The great thing about Jack's act is that for years and years he worked with great people - George Lacey, 'Dougie Byng, Sid Field - and bits of them have rubbed off on him. I remember once after a rehearsal Jack was talking about what he'd learnt from these people. but there's the tragedy, "he said. "Who will the kids learn from today? And one of the dancers pointed and said, 'You, Jack'. I could sit back and watch him every night, because he's a marvellous actor. He doesn't think he is, but when you play a scene with him, you look into his face and there's truth written in it. He's really worried about losing the babes; he is that naughty auntie. And he tap dances like a dream. I don't believe he practises from one year to the next, and he's never had a lesson in his life. He learnt by watching the shows at the Palace at Plymouth, where he was brought up. Seeing him dance on stage with all the kids now, he's still the best of the lot.

He's the best dame I've ever worked with, and probably ever will, because no one makes a study of it any more. When Jack first played dame, your entire career consisted of a summer season, and a pantomime. And when one pantomime could run for 16 weeks - half the year with rehearsals - becoming a dame was a career move worth investing in. But you can't learn what Jack does. You cannot learn taste. That may seem a strange word to apply to a broad entertainment like pantomime, but Jack has a delicate touchand great charm. Kids sit up the front and they like this person: she isn't frightening she isn't crude and she hasn't got outrageous eye-makeup and great big knockers. It's a real person.

Because we only meet up professionally once a year I try to keep up socially. Whenever I'm in Brighton, we'll go to Jack's for lunch. I love his company. He and Allen Christie lived together for many years and were great party-givers. When Allen died about three years ago, we were all very disturbed. We were afraid Jack would give up. But he's come on stronger than ever.

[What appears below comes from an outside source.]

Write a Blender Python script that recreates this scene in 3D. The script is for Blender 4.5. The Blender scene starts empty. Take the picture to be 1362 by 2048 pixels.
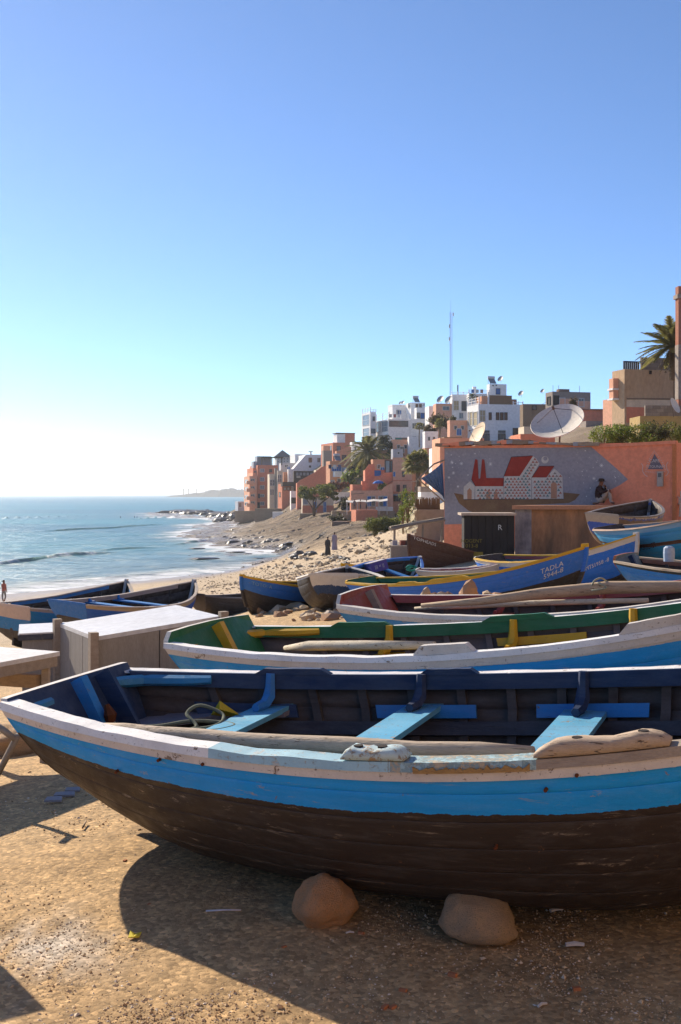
import bpy, bmesh, math, random
import numpy as np
from mathutils import Vector, Matrix, noise as mnoise
R = math.radians
random.seed(7); rng = np.random.default_rng(7)
scene = bpy.context.scene
COL = scene.collection

# ---------------------------------------------------------------- camera, sky, sun, exposure
FPX, EYE, CX, HY = 2300.0, 1.7, 681.0, 988.0          # focal length in photo pixels, eye height, centre column, horizon row
cam = bpy.data.cameras.new('camera'); camo = bpy.data.objects.new('camera', cam); COL.objects.link(camo)
cam.sensor_fit = 'VERTICAL'; cam.sensor_height = 24.0; cam.sensor_width = 16.0
cam.lens = FPX / 2048.0 * 24.0
cam.shift_y = -(1024.0 - HY) / 2048.0
cam.clip_start = 0.05; cam.clip_end = 60000
camo.location = (0, 0, EYE); camo.rotation_euler = (R(90), 0, 0)
scene.camera = camo

SUN_AZ, SUN_EL = 38.0, 28.0                            # degrees left of the view direction, above the horizon
world = bpy.data.worlds.new('World'); scene.world = world; world.use_nodes = True
wn = world.node_tree.nodes; wl = world.node_tree.links; wn.clear()
sky = wn.new('ShaderNodeTexSky'); sky.sky_type = 'NISHITA'; sky.sun_disc = False
sky.sun_elevation = R(SUN_EL); sky.sun_rotation = R(-SUN_AZ)
sky.air_density = 1.0; sky.dust_density = 0.9; sky.ozone_density = 5.0; sky.altitude = 4000
bg = wn.new('ShaderNodeBackground'); bg.inputs['Strength'].default_value = 0.086
wo = wn.new('ShaderNodeOutputWorld')
wl.new(sky.outputs[0], bg.inputs['Color']); wl.new(bg.outputs[0], wo.inputs['Surface'])

sun = bpy.data.lights.new('sun', 'SUN'); suno = bpy.data.objects.new('sun', sun); COL.objects.link(suno)
sun.energy = 3.5; sun.angle = R(0.53); sun.color = (1.0, 0.87, 0.69)
sdir = Vector((-math.sin(R(SUN_AZ)) * math.cos(R(SUN_EL)), math.cos(R(SUN_AZ)) * math.cos(R(SUN_EL)), math.sin(R(SUN_EL))))
suno.rotation_euler = (-sdir).to_track_quat('-Z', 'Y').to_euler()
suno.location = (-20, 20, 30)
vs = scene.view_settings
vs.view_transform = 'Standard'; vs.look = 'None'; vs.gamma = 1.0; vs.use_curve_mapping = False
vs.exposure = 1.1
scene.cycles.use_denoising = True
scene.cycles.max_bounces = 6; scene.cycles.diffuse_bounces = 3; scene.cycles.glossy_bounces = 3
scene.cycles.transmission_bounces = 3; scene.cycles.volume_bounces = 0; scene.cycles.transparent_max_bounces = 6
scene.cycles.caustics_reflective = False; scene.cycles.caustics_refractive = False

def P(px, py, D):
    """the place at distance D along the sight line through photo pixel (px, py)"""
    return Vector(((px - CX) * D / FPX, D, EYE - (py - HY) * D / FPX))
def lerp(a, b, t): return a + (b - a) * t
def smooth(a, b, x):
    t = min(1, max(0, (x - a) / (b - a))); return t * t * (3 - 2 * t)
def pl(pts, x):
    """piecewise-linear lookup"""
    return float(np.interp(x, [p[0] for p in pts], [p[1] for p in pts]))

# ---------------------------------------------------------------- mesh collecting
class MB:
    def __init__(s): s.v = []; s.f = []; s.m = []; s.uv = {}; s.mat = 0
    def quad(s, *pts):
        i = len(s.v); s.v += [tuple(p) for p in pts]; s.f.append(tuple(range(i, i + len(pts)))); s.m.append(s.mat); return s
    def box(s, c, d, M=None, taper=1.0):
        x, y, z = d[0] / 2, d[1] / 2, d[2] / 2; i = len(s.v)
        pts = [(-x, -y, -z), (x, -y, -z), (x, y, -z), (-x, y, -z), (-x * taper, -y * taper, z), (x * taper, -y * taper, z), (x * taper, y * taper, z), (-x * taper, y * taper, z)]
        for p in pts:
            p = Vector(p)
            if M is not None: p = M @ p
            s.v.append(tuple(p + Vector(c)))
        for f in ((0, 3, 2, 1), (4, 5, 6, 7), (0, 1, 5, 4), (1, 2, 6, 5), (2, 3, 7, 6), (3, 0, 4, 7)):
            s.f.append(tuple(i + k for k in f)); s.m.append(s.mat)
        return s
    def bar(s, a, b, w, h=None, up=(0, 0, 1)):
        a, b = Vector(a), Vector(b); d = b - a; L = d.length
        if L < 1e-6: return s
        x = d / L; y = Vector(up).cross(x)
        if y.length < 1e-4: y = Vector((0, 1, 0)).cross(x)
        y.normalize(); z = x.cross(y)
        M = Matrix((x, y, z)).transposed()
        return s.box((a + b) / 2, (L, w, h or w), M)
    def grid(s, pts, close_u=False, close_v=False):
        n = len(pts); m = len(pts[0]); i = len(s.v)
        for r in pts: s.v += [tuple(p) for p in r]
        for a in range(n if close_u else n - 1):
            for b in range(m if close_v else m - 1):
                a2, b2 = (a + 1) % n, (b + 1) % m
                s.f.append((i + a * m + b, i + a2 * m + b, i + a2 * m + b2, i + a * m + b2)); s.m.append(s.mat)
        return i
    def tube(s, path, rad, n=8, caps=True, squash=1.0):
        path = [Vector(p) for p in path]; k = len(path)
        if not hasattr(rad, '__len__'): rad = [rad] * k
        rings = []; ref = None
        for i, p in enumerate(path):
            t = (path[min(i + 1, k - 1)] - path[max(i - 1, 0)])
            if t.length < 1e-7: t = Vector((0, 0, 1))
            t.normalize()
            if ref is None: ref = Vector((0, 0, 1)) if abs(t.z) < .9 else Vector((1, 0, 0))
            x = (ref - t * ref.dot(t)).normalized(); y = t.cross(x); ref = x
            rings.append([p + (x * math.cos(2 * math.pi * j / n) * squash + y * math.sin(2 * math.pi * j / n)) * rad[i] for j in range(n)])
        i0 = s.grid(rings, close_v=True)
        if caps:
            s.f.append(tuple(i0 + j for j in reversed(range(n)))); s.m.append(s.mat)
            s.f.append(tuple(i0 + (k - 1) * n + j for j in range(n))); s.m.append(s.mat)
        return s
    def prism(s, poly, a, b):
        """poly: list of Vector at one side; moved by offsets a and b"""
        n = len(poly); i = len(s.v); a, b = Vector(a), Vector(b)
        s.v += [tuple(Vector(p) + a) for p in poly] + [tuple(Vector(p) + b) for p in poly]
        s.f.append(tuple(i + k for k in reversed(range(n)))); s.m.append(s.mat)
        s.f.append(tuple(i + n + k for k in range(n))); s.m.append(s.mat)
        for k in range(n):
            s.f.append((i + k, i + (k + 1) % n, i + n + (k + 1) % n, i + n + k)); s.m.append(s.mat)
        return s
    def build(s, name, mats, parent=None, smooth_=False, kind=None, fix=True):
        me = bpy.data.meshes.new(name); me.from_pydata([tuple(v) for v in s.v], [], s.f)
        if not isinstance(mats, (list, tuple)): mats = [mats]
        for m in mats: me.materials.append(m)
        if len(mats) > 1: me.polygons.foreach_set('material_index', s.m)
        if smooth_: me.polygons.foreach_set('use_smooth', [True] * len(s.f))
        if s.uv:
            lay = me.uv_layers.new(name='UVMap'); arr = np.zeros((len(me.loops), 2), np.float32)
            vi = np.zeros(len(me.loops), np.int32); me.loops.foreach_get('vertex_index', vi)
            tab = np.zeros((len(s.v), 2), np.float32)
            for k, uvv in s.uv.items(): tab[k] = uvv
            arr[:] = tab[vi]; lay.data.foreach_set('uv', arr.ravel())
        if fix:
            bm = bmesh.new(); bm.from_mesh(me); bmesh.ops.recalc_face_normals(bm, faces=bm.faces); bm.to_mesh(me); bm.free()
        me.update()
        o = bpy.data.objects.new(name, me); COL.objects.link(o)
        if parent is not None: o.parent = parent
        if kind: o['kind'] = kind
        return o
def empty(name, loc=(0, 0, 0), M=None):
    o = bpy.data.objects.new(name, None); COL.objects.link(o); o.empty_display_size = .2
    if M is not None: o.matrix_world = M
    else: o.location = loc
    return o
def tag(o, label, cat, group=None):
    o['label'] = label; o['category'] = cat; o['kind'] = 'thing'
    if group: o['group'] = group
    return o
def thing(name, label, cat, loc=(0, 0, 0), M=None, group=None):
    return tag(empty(name, loc, M), label, cat, group)
def copy_tree(o, parent=None):
    c = o.copy(); COL.objects.link(c); c.parent = parent
    for ch in o.children: copy_tree(ch, c)
    return c
def text_mesh(body, size):
    """flat outline of lettering: vertices (x, y) and faces, centred on x"""
    cu = bpy.data.curves.new('letters', 'FONT'); cu.body = body; cu.size = size; cu.align_x = 'CENTER'; cu.resolution_u = 2
    ob = bpy.data.objects.new('letters', cu); COL.objects.link(ob)
    bpy.context.view_layer.update()
    me = bpy.data.meshes.new_from_object(ob.evaluated_get(bpy.context.evaluated_depsgraph_get()))
    vv = [tuple(v.co) for v in me.vertices]; ff = [tuple(p.vertices) for p in me.polygons]
    bpy.data.objects.remove(ob); bpy.data.curves.remove(cu); bpy.data.meshes.remove(me)
    return vv, ff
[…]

He's also a very private person. If the cast are going off for a booze-up he'll often decline, and next morning he'll be the one who comes in armed with three things that are wrong with the show, because he's been thinking about it. When you give an audience 100 per cent you have to look after yourself. When there's a matinee, Jack rests between shows, and I'd never dream of knocking on his dressing room door - only if the building was on fire.